West Virginia governor’s company cited in coal mining death

Gov. Jim Justice’s family mining operation has been cited by state inspectors following the February death of a worker.

Gov. Jim Justice delivers his first State of the State speech on Wednesday, Jan. 8, 2017, in Charleston, WV. CREDIT: AP Photo/Walter Scriptunas II
Gov. Jim Justice delivers his first State of the State speech on Wednesday, Jan. 8, 2017, in Charleston, WV. CREDIT: AP Photo/Walter Scriptunas II

A mining operation owned by West Virginia Gov. Jim Justice (D) was cited for six safety violations following the death of a worker in February, according to the Charleston Gazette-Mail.

West Virginia inspectors cited Justice Low Seam Mining Inc. with violations discovered at the JC “Jim” Justice II Prep Plant, including one violation that will draw a “special assessment” penalty. Investigators were looking into the plant after Jason Kenneth Matthews, who had worked at the plant for about three months, fell onto a conveyor belt and then into a coal-waste bin. Matthews died from his injuries.

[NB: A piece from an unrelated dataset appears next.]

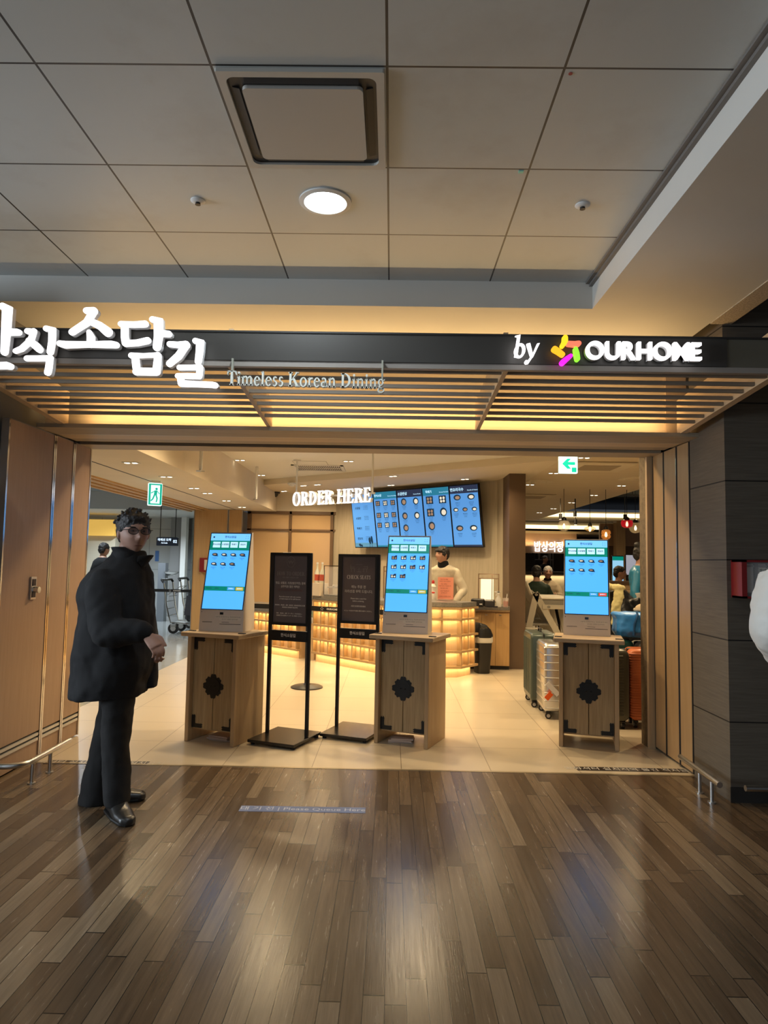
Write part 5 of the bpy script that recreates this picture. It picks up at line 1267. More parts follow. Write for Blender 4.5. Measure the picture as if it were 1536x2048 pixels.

The West Virginia Office of Miners’ Health Safety and Training issued two violations to Justice’s company for failing to implement a comprehensive mine safety program, and two more for failing to ensure that workers wore harnesses and that ladders were properly secured. A fifth violation was issued because the company failed to report the full details of the incident to the state within 24 hours. The sixth violation, drawing the special assessment penalty, was issued because the employer failed to ensure that repairs are not performed on equipment until it is completely powered off. According to the incident report, the power on the conveyor belt was on during the time of the fatal incident.

These recent safety violations are not the first time Justice’s mines have been cited — his mines have been cited 3,657 times by the Mine Safety and Health Administration. According to an NPR investigation, Justice’s mines also have worse-than-average safety records, with 147 injuries occurring at his mines in recent years. The same NPR investigation found that Justice’s mining companies owe $15 million in six states in unpaid taxes and mine safety penalties.

Penalties for mine safety violations can range from $5,000 to $10,000 in the state of West Virginia, with higher fines usually levied in the event of a worker death.

According to the Charleston Gazette-Mail, Justice was listed as the controller of the mine at the time of the accident, but that title has since been switched to his daughter and son.

Justice is the richest man in West Virginia, with assets in coal, timber, and tourism. Despite running as a Democrat, he touted his friendship with now-President Donald Trump during the election and told West Virginia residents that he would not vote for Hillary Clinton. Justice also denies the scientific consensus on climate change, telling the Register-Herald, “I believe there’s an awful lot of scientists that say, ‘no, no, no, this is just smoke and mirrors.’”

There is an extremely broad consensus among climate scientists that climate change is both happening and is primarily a result of human activity.